* Task *
Exactly reproduce each line of the listing that follows.
***** Given material *****
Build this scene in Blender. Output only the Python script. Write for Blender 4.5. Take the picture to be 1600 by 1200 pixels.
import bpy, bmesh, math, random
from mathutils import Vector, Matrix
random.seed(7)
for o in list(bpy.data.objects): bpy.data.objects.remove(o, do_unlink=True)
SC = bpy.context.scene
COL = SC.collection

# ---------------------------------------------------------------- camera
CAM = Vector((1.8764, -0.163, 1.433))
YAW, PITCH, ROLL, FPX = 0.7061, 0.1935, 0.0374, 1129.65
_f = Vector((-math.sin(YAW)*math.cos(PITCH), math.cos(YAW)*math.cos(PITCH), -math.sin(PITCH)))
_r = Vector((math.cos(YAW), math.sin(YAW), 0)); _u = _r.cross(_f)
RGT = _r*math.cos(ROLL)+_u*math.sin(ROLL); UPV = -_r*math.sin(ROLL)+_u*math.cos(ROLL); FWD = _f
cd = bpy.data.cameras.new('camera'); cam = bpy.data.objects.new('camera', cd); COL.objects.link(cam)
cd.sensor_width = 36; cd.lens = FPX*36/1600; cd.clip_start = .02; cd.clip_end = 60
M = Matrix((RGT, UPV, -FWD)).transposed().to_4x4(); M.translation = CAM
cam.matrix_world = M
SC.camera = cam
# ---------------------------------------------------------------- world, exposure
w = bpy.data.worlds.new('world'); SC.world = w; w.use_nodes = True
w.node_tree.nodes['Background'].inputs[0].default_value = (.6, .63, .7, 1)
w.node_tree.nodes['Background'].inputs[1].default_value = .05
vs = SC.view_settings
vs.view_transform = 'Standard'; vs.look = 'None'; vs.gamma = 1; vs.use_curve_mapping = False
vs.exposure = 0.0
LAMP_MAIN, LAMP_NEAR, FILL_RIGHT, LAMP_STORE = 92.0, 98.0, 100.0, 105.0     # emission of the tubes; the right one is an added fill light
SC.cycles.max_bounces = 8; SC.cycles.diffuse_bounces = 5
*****
* Written response *
Build this scene in Blender. Output only the Python script. Write for Blender 4.5. Take the picture to be 1600 by 1200 pixels.
import bpy, bmesh, math, random
from mathutils import Vector, Matrix
random.seed(7)
for o in list(bpy.data.objects): bpy.data.objects.remove(o, do_unlink=True)
SC = bpy.context.scene
COL = SC.collection

# ---------------------------------------------------------------- camera
CAM = Vector((1.8764, -0.163, 1.433))
YAW, PITCH, ROLL, FPX = 0.7061, 0.1935, 0.0374, 1129.65
_f = Vector((-math.sin(YAW)*math.cos(PITCH), math.cos(YAW)*math.cos(PITCH), -math.sin(PITCH)))
_r = Vector((math.cos(YAW), math.sin(YAW), 0)); _u = _r.cross(_f)
RGT = _r*math.cos(ROLL)+_u*math.sin(ROLL); UPV = -_r*math.sin(ROLL)+_u*math.cos(ROLL); FWD = _f
cd = bpy.data.cameras.new('camera'); cam = bpy.data.objects.new('camera', cd); COL.objects.link(cam)
cd.sensor_width = 36; cd.lens = FPX*36/1600; cd.clip_start = .02; cd.clip_end = 60
M = Matrix((RGT, UPV, -FWD)).transposed().to_4x4(); M.translation = CAM
cam.matrix_world = M
SC.camera = cam
# ---------------------------------------------------------------- world, exposure
w = bpy.data.worlds.new('world'); SC.world = w; w.use_nodes = True
w.node_tree.nodes['Background'].inputs[0].default_value = (.6, .63, .7, 1)
w.node_tree.nodes['Background'].inputs[1].default_value = .05
vs = SC.view_settings
vs.view_transform = 'Standard'; vs.look = 'None'; vs.gamma = 1; vs.use_curve_mapping = False
vs.exposure = 0.0
LAMP_MAIN, LAMP_NEAR, FILL_RIGHT, LAMP_STORE = 92.0, 98.0, 100.0, 105.0     # emission of the tubes; the right one is an added fill light
SC.cycles.max_bounces = 8; SC.cycles.diffuse_bounces = 5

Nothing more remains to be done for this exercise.